ロ 舗装厚については、町と協議して定めるものとする。
(3) 幅員(主要道路)、車道、歩道の幅員
事業面積 | 道路幅員 | 車道幅員 | 歩道幅員 | 備考 |
0.3ヘクタール以上 1.0ヘクタール未満 | 4.0メートル以上 |
|
| 状況によっては、歩道を片側に設置することができる。 |
1.0ヘクタール以上 5.0ヘクタール未満 | 6.0メートル以上 |
|
| |
5.0ヘクタール以上 10.0ヘクタール未満 | 9.0メートル以上 | 6.0メートル以上 | 2.0メートル×2 | |
10.0ヘクタール以上 20.0ヘクタール未満 | 12.0メートル以上 | 9.0メートル以上 | 2.0メートル×2 | |
20.0ヘクタール以上 | 16.0メートル以上 | 9.0メートル以上 | 3.5メートル×2 |
道路交差部のすみ切り
道路幅員 | 4メートル | 6メートル | 9メートル | 12メートル | 16メートル | 備考 |
4メートル | 3 | 3 | 3 |
|
| L=すみ切長さ |
6メートル | 3 | 5 | 5 | 5 |
| |
9メートル | 3 | 5 | 5 | 5 | 5 | |
12メートル |
| 5 | 5 | 6 | 6 | |
16メートル |
|
| 5 | 6 | 6 |
(4) 防護施設及び交通安全施設
事業の規模、計画人口、周辺の状況により町長が提示する施設。
(5) 電柱、電話柱、街路灯は道路敷外とする。
2 公園・緑地
(1) 事業面積が3,000平方メートル以上で都市計画区域内にあっては、事業面積の3%以上とし、その他の区域については6%以上を基準とする。

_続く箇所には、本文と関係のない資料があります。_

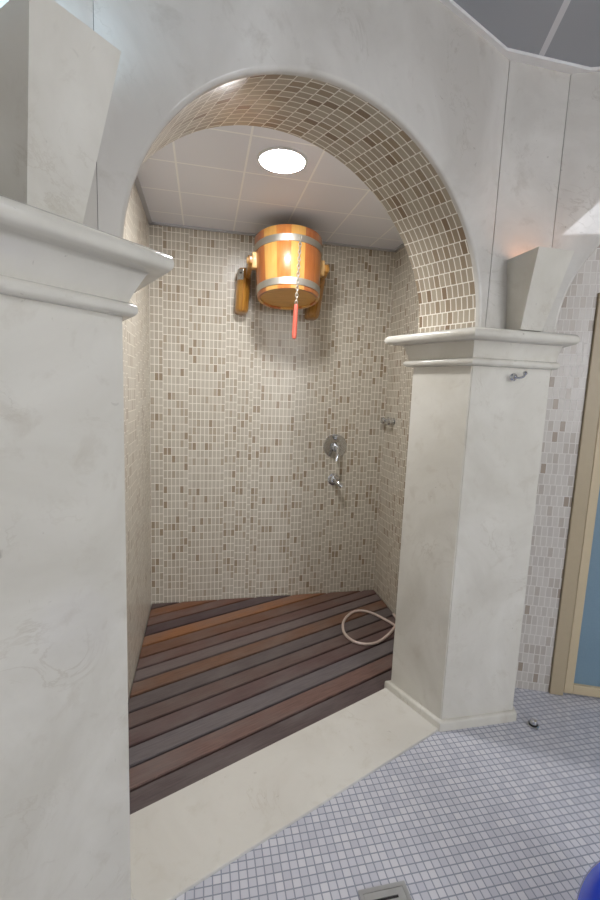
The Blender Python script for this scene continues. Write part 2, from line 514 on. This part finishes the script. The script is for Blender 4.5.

なお、設置については、3,000平方メートルごとに1か所設置することとし、10,000平方メートル以上の場合は、100平方メートル以上の公園を3か所以上設けるものとする。
(2) 公園施設
イ 公園の規模により、次に掲げる施設を設けるものとする。
① 外柵、園門、車止施設、照明灯、水道、植栽等
② ブランコ、滑り台、シーソー、砂場、ベンチ、水飲み場等の遊具施設
ロ 上記のほか、町長が必要と認めた施設を設けるものとする。
3 その他の公共施設及び学校用地等公益施設
(1) 事業の規模、計画人口、周辺の状況等により、町長が必要と認める施設及び用地の確保、整備に関すること。
(2) ごみ収集施設(集積所等)は、計画戸数おおむね30戸につき1か所とし、敷地面積は6平方メートル以上とする。